L'interminable saga judiciaire de l'ancien agent correctionnel Pierre-Arold Agnant, accusé en 2007 d'avoir fait entrer de la drogue à la prison de Bordeaux pour un gang de rue, devrait se conclure à l'automne 2018. L'homme de 54 ans a renoncé hier à sa liberté jusqu'à son second procès, sept ans après la fin du premier, torpillé par l'« incompétence » rarement vue de son avocat.

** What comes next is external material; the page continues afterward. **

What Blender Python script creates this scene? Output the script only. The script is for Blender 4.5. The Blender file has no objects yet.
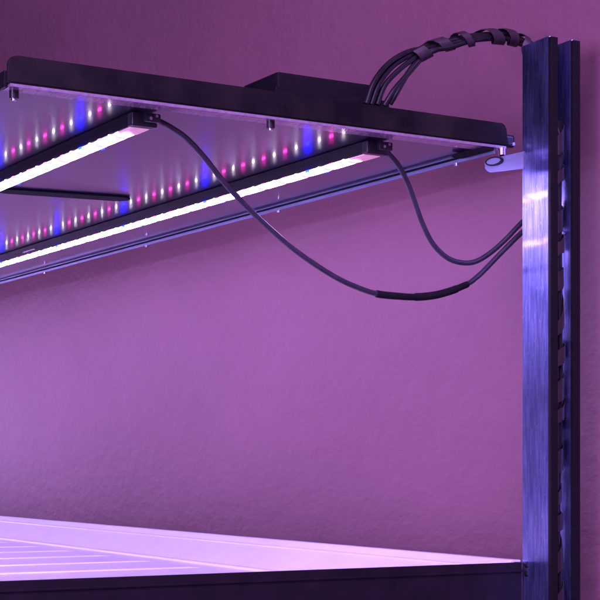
import bpy, bmesh, math, random
from mathutils import Vector, Matrix
random.seed(7)
C = bpy.context.scene.collection
# ---------------------------------------------------------------- camera model (level camera, shifted lens)
F, CX, CY, H = 1581.0, 300.0, 467.0, 1.25
A_ = math.atan2(.554, 1.0); SA, CA = math.sin(A_), math.cos(A_)      # rack axes turned about 29 degrees from the view axis
def c2w(X, D, Z): return Vector((X*CA + D*SA, -X*SA + D*CA, Z + H))
def pt(px, py, D): return c2w((px-CX)/F*D, D, (CY-py)/F*D)
def ray(px, py): return c2w((px-CX)/F, 1.0, (CY-py)/F) - Vector((0, 0, H))
ORG = Vector((0, 0, H))
def hit(px, py, P0, N):
    r = ray(px, py); return ORG + r*((P0-ORG).dot(N)/r.dot(N))
UX, VX, ZX = Vector((1,0,0)), Vector((0,1,0)), Vector((0,0,1))
# ---------------------------------------------------------------- materials
def newmat(name):
    m = bpy.data.materials.new(name); m.use_nodes = True
    nt = m.node_tree; return m, nt, nt.nodes['Principled BSDF']
def nd(nt, t, **k):
    n = nt.nodes.new(t)
    for a, b in k.items(): setattr(n, a, b)
    return n
def coords(nt, scale=(1,1,1)):
    tc = nd(nt, 'ShaderNodeTexCoord'); mp = nd(nt, 'ShaderNodeMapping'); mp.inputs['Scale'].default_value = scale
    nt.links.new(tc.outputs['Object'], mp.inputs['Vector']); return mp.outputs['Vector']
def noise(nt, vec, s, d=4, r=.55):
    n = nd(nt, 'ShaderNodeTexNoise'); n.inputs['Scale'].default_value = s; n.inputs['Detail'].default_value = d
    n.inputs['Roughness'].default_value = r; nt.links.new(vec, n.inputs['Vector']); return n.outputs['Fac']
def ramp(nt, fac, stops):
    r = nd(nt, 'ShaderNodeValToRGB'); e = r.color_ramp.elements
    while len(e) < len(stops): e.new(.5)
    for i, (p, c) in enumerate(stops): e[i].position = p; e[i].color = (*c, 1)
    nt.links.new(fac, r.inputs['Fac']); return r.outputs['Color']
def bump(nt, b, h, strength, dist, prev=None):
    n = nd(nt, 'ShaderNodeBump'); n.inputs['Strength'].default_value = strength; n.inputs['Distance'].default_value = dist
    nt.links.new(h, n.inputs['Height'])
    if prev: nt.links.new(prev, n.inputs['Normal'])
    nt.links.new(n.outputs['Normal'], b.inputs['Normal']); return n.outputs['Normal']
def simple(name, c0, c1, rough, metal=0, s=60, scale=(1,1,1), bs=.2, bd=.0005, spec=.5):
    m, nt, b = newmat(name); v = coords(nt, scale); n = noise(nt, v, s)
    nt.links.new(ramp(nt, n, [(.3, c0), (.7, c1)]), b.inputs['Base Color'])
    b.inputs['Roughness'].default_value = rough; b.inputs['Metallic'].default_value = metal
    b.inputs['Specular IOR Level'].default_value = spec
    bump(nt, b, n, bs, bd); return m
def g(v): return (v, v, v)
M = {}
def wall_mat():
    m, nt, b = newmat('plaster'); v = coords(nt, (1, .55, 1))
    big = noise(nt, v, 4, 5, .6); med = noise(nt, v, 48, 3, .5); fine = noise(nt, v, 135, 3, .6)
    nt.links.new(ramp(nt, big, [(.3, WALLC0), (.7, WALLC1)]), b.inputs['Base Color'])
    b.inputs['Roughness'].default_value = .62
    n1 = bump(nt, b, med, .26, .006)
    n2 = bump(nt, b, fine, .28, .0028, n1)
    # scattered trowel pimples and pits
    vo = nd(nt, 'ShaderNodeTexVoronoi'); vo.inputs['Scale'].default_value = 75; nt.links.new(coords(nt, (1, .4, 1.2)), vo.inputs['Vector'])
    mr = nd(nt, 'ShaderNodeMapRange'); mr.inputs['From Min'].default_value = .0; mr.inputs['From Max'].default_value = .13
    mr.inputs['To Min'].default_value = 1; mr.inputs['To Max'].default_value = 0
    nt.links.new(vo.outputs['Distance'], mr.inputs['Value'])
    sp = nd(nt, 'ShaderNodeSeparateColor'); nt.links.new(vo.outputs['Color'], sp.inputs['Color'])
    gt = nd(nt, 'ShaderNodeMath', operation='GREATER_THAN'); gt.inputs[1].default_value = .72; nt.links.new(sp.outputs['Red'], gt.inputs[0])
    mu = nd(nt, 'ShaderNodeMath', operation='MULTIPLY'); nt.links.new(mr.outputs['Result'], mu.inputs[0]); nt.links.new(gt.outputs[0], mu.inputs[1])
    bump(nt, b, mu.outputs[0], .45, .0022, n2)
    return m
WALLC0, WALLC1 = (.190, .084, .110), (.228, .101, .130)
M['wall'] = wall_mat()
M['black'] = simple('black_coated_steel', (.005,.005,.007), (.009,.008,.011), .5, 0, 140, (1,1,4), .35, .0006, .2)
def ribbed():
    m, nt, b = newmat('black_ribbed_aluminium'); v = coords(nt, (1, 1, .02))
    n = noise(nt, v, 420, 2); n2 = noise(nt, coords(nt), 30)
    nt.links.new(ramp(nt, n2, [(.35, (.004,.004,.006)), (.8, (.022,.018,.017))]), b.inputs['Base Color'])
    b.inputs['Roughness'].default_value = .5; b.inputs['Specular IOR Level'].default_value = .15; bump(nt, b, n, .18, .0005); return m
M['rail'] = ribbed()
M['rubber'] = simple('cable_rubber', (.022,.020,.032), (.038,.033,.050), .36, 0, 90, (1,1,1), .15, .0004)
M['rubber_dark'] = simple('black_cable_rubber', (.007,.006,.008), (.014,.011,.014), .42, 0, 90, (1,1,1), .15, .0004, .3)
M['tape'] = simple('matte_black_sleeve', (.004,.004,.005), (.009,.008,.010), .7, 0, 250, (1,1,1), .4, .0006, .2)
M['wrap'] = simple('dark_spiral_wrap', (.026,.016,.022), (.042,.027,.035), .5, 0, 120, (1,1,1), .3, .0005)
M['steel'] = simple('dark_steel', (.007,.0055,.009), (.014,.009,.015), .5, 0, 60, (1,1,1), .3, .0006, .2)
M['bolt'] = simple('zinc_bolt', (.55,.55,.6), (.75,.75,.8), .22, 1, 200)
M['gap'] = simple('black_gap', (.006,.006,.01), (.010,.009,.014), .9, 0, 60, spec=.15)
M['strip'] = simple('pale_aluminium_strip', (.34,.28,.38), (.50,.42,.55), .2, .5, 300, (1,.15,1), .25, .0004)
M['angle'] = simple('aluminium_angle', (.20,.22,.36), (.28,.30,.46), .35, .6, 150, (1,.05,1), .2, .0004)
M['cap'] = simple('black_plastic', (.010,.010,.013), (.02,.018,.024), .28, 0, 90)
def panel_mat():
    m, nt, b = newmat('satin_aluminium_sheet'); v = coords(nt, (1, 1, 1)); n = noise(nt, v, 9)
    nt.links.new(ramp(nt, n, [(.3, (.026,.026,.062)), (.7, (.040,.038,.082))]), b.inputs['Base Color'])
    b.inputs['Roughness'].default_value = .28; b.inputs['Metallic'].default_value = .3; b.inputs['Coat Weight'].default_value = .5; b.inputs['Coat Roughness'].default_value = .085
    f = noise(nt, coords(nt, (1, .05, 1)), 600, 2); bump(nt, b, f, .10, .0003)
    return m
M['panel'] = panel_mat()
def post_mat():
    m, nt, b = newmat('scratched_galvanised_steel'); v = coords(nt, (1, 1, .08))
    st = noise(nt, v, 420, 3, .6); bl = noise(nt, coords(nt, (1,1,.35)), 60, 3, .6); big = noise(nt, coords(nt, (1,1,.3)), 14, 3)
    fl = noise(nt, coords(nt, (1,1,.32)), 620, 2, .5)
    base = ramp(nt, st, [(.32, (.19,.25,.56)), (.5, (.31,.37,.76)), (.7, (.50,.54,.94))])  # steel base tinted blue to carry the LEDs' blue cast
    wear = ramp(nt, fl, [(.63, (0,0,0)), (.72, (.75,.75,.75))])
    mx = nd(nt, 'ShaderNodeMix', data_type='RGBA'); nt.links.new(wear, mx.inputs['Factor']); nt.links.new(base, mx.inputs['A']); mx.inputs['B'].default_value = (.70,.72,.92,1)
    nt.links.new(mx.outputs['Result'], b.inputs['Base Color'])
    b.inputs['Metallic'].default_value = 1; b.inputs['Coat Weight'].default_value = .6; b.inputs['Coat Roughness'].default_value = .06
    rr = nd(nt, 'ShaderNodeMapRange'); rr.inputs['From Min'].default_value = .3; rr.inputs['From Max'].default_value = .7
    rr.inputs['To Min'].default_value = .30; rr.inputs['To Max'].default_value = .42
    nt.links.new(bl, rr.inputs['Value']); nt.links.new(rr.outputs['Result'], b.inputs['Roughness'])
    bump(nt, b, fl, .12, .0002)
    return m
M['post'] = post_mat()
def tray_mat():
    m, nt, b = newmat('white_plastic'); n = noise(nt, coords(nt), 25)
    nt.links.new(ramp(nt, n, [(.3, (.76,.76,.78)), (.7, (.80,.80,.82))]), b.inputs['Base Color'])
    b.inputs['Roughness'].default_value = .2; return m
M['tray'] = tray_mat()
def emis(name, col, s):
    m, nt, b = newmat(name)
    b.inputs['Base Color'].default_value = (.01,.01,.01,1); b.inputs['Specular IOR Level'].default_value = 0; b.inputs['Emission Color'].default_value = (*col, 1); b.inputs['Emission Strength'].default_value = s
    return m
M['led_white'] = emis('led_white', (1.0, .80, 1.0), 34)
M['led_pink'] = emis('led_magenta', (1.0, .04, .5), 24)
M['led_blue'] = emis('led_blue', (.0004, .0013, 1.0), 330)
M['led_blue_soft'] = emis('led_blue_side', (.01, .03, 1.0), 5)
LENS = 33.0
PITCH = .0380
def lens_mat():
    # diffuser lit by a row of chips: brighter under each chip, magenta tinted between, a blue chip every fifth
    m, nt, b = newmat('lit_diffuser'); at = nd(nt, 'ShaderNodeAttribute', attribute_name='along')
    def math_(op, a, bb=None):
        n = nd(nt, 'ShaderNodeMath', operation=op)
        for i, x in enumerate((a, bb)):
            if x is None: continue
            if isinstance(x, (int, float)): n.inputs[i].default_value = x
            else: nt.links.new(x, n.inputs[i])
        return n.outputs[0]
    s = at.outputs['Fac']
    tri = math_('PINGPONG', math_('ADD', s, PITCH*.5), PITCH*.5)                   # 0 .. PITCH/2
    k = math_('DIVIDE', tri, PITCH*.5)                                # 1 at a chip
    col = ramp(nt, k, [(.0, (.85,.20,.80)), (.32, (.72,.36,.98)), (.6, (.47,.36,1.0))])
    kb = math_('DIVIDE', math_('PINGPONG', s, PITCH*2.5), PITCH*2.5)  # 0 at a blue chip
    bl = nd(nt, 'ShaderNodeMapRange'); bl.inputs['From Min'].default_value = 0; bl.inputs['From Max'].default_value = .16
    bl.inputs['To Min'].default_value = .75; bl.inputs['To Max'].default_value = 0; nt.links.new(kb, bl.inputs['Value'])
    mx = nd(nt, 'ShaderNodeMix', data_type='RGBA'); nt.links.new(bl.outputs['Result'], mx.inputs['Factor'])
    nt.links.new(col, mx.inputs['A']); mx.inputs['B'].default_value = (.22,.22,1,1)
    st = nd(nt, 'ShaderNodeMapRange'); st.inputs['From Min'].default_value = .10; st.inputs['From Max'].default_value = .42; st.interpolation_type = 'SMOOTHSTEP'
    st.inputs['To Min'].default_value = LENS*.07; st.inputs['To Max'].default_value = LENS*1.75
    nt.links.new(k, st.inputs['Value'])
    nt.links.new(mx.outputs['Result'], b.inputs['Emission Color']); nt.links.new(st.outputs['Result'], b.inputs['Emission Strength'])
    b.inputs['Base Color'].default_value = (.6,.6,.6,1)
    return m
M['lens'] = lens_mat()
def clear():
    m, nt, b = newmat('frosted_lens_end'); n = noise(nt, coords(nt), 80)
    nt.links.new(ramp(nt, n, [(.3, (.85,.48,.62)), (.7, (.95,.62,.75))]), b.inputs['Base Color'])
    b.inputs['Roughness'].default_value = .25; b.inputs['Emission Color'].default_value = (1,.45,.62,1); b.inputs['Emission Strength'].default_value = .35; return m  # pink colour and weak emission stand for light spreading inside the lens end
M['lens_end'] = clear()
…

JUGÉ À NOUVEAU EN NOVEMBRE

Arrivé au palais avec sa famille, vêtu d'un large veston bleu, Pierre-Arold Agnant s'est fait passer les menottes à sa demande hier matin au palais de justice de Montréal. Au fond de la salle, trois membres de sa famille peinaient à retenir leurs larmes en voyant leur proche prendre le chemin de la prison après six ans de liberté. L'ex-agent correctionnel Pierre-Arold Agnant subira ainsi son second procès le 7 novembre 2018. Mais cette fois, à peine un jour d'audition est prévu pour cette prise deux du procès. L'accusé avait été libéré sous conditions en juin 2011 pendant les procédures d'appel de son premier procès qui avait duré quelques semaines.

SÉVÈRES ACCUSATIONS 

L'ancien agent des Services correctionnels fait face à de sévères chefs d'accusation : complot, trafic de stupéfiants sous la direction d'une organisation criminelle et corruption de fonctionnaires. De décembre 2006 à juin 2007, Pierre-Arold Agnant aurait introduit des kilos de drogue à l'Établissement de détention de Montréal (Bordeaux), dont de la cocaïne et du crack, pour le compte d'un gang de rue d'allégeance bleue. Il avait alors sept ans d'expérience comme agent correctionnel. L'ex-agent et plusieurs détenus de la prison avaient été arrêtés au terme d'une longue et complexe enquête de la Sûreté du Québec.

AVOCAT « INCOMPÉTENT »

En décembre 2009, Pierre-Arold Agnant avait été reconnu coupable par un jury, puis condamné à purger huit ans de pénitencier. Or, en mars 2015, la Cour d'appel du Québec a cassé ce verdict de culpabilité et a ordonné la tenue d'un second procès pour une raison inédite au Canada: l'incompétence hors du commun de son avocat. « Rarement l'incompétence d'un avocat aura-t-elle été aussi criante qu'en l'espèce. Elle est la cause d'un procès injuste et inéquitable, et ce, indépendamment de la fiabilité du verdict », écrivait le banc de trois juges dans sa décision.

RADIATION PROVISOIRE

L'avocat de Pierre-Arold Agnant, Max Stanley Bazin, était si incompétent qu'il avait été radié provisoirement par le Barreau du Québec en décembre 2009 en plein procès, au début des plaidoiries sur la peine à imposer. « Par son ignorance marquée et généralisée des règles élémentaires du droit criminel, il a irrémédiablement saboté la défense de l'appelant », écrit la Cour d'appel. Pendant le procès, un membre du jury avait même questionné la juge France Charbonneau sur la performance de l'avocat. Ce cas « exceptionnel » représente « sans doute une première au Québec, sinon au Canada », soulignent les juges de la Cour d'appel. Max Stanley Bazin n'a plus pratiqué depuis.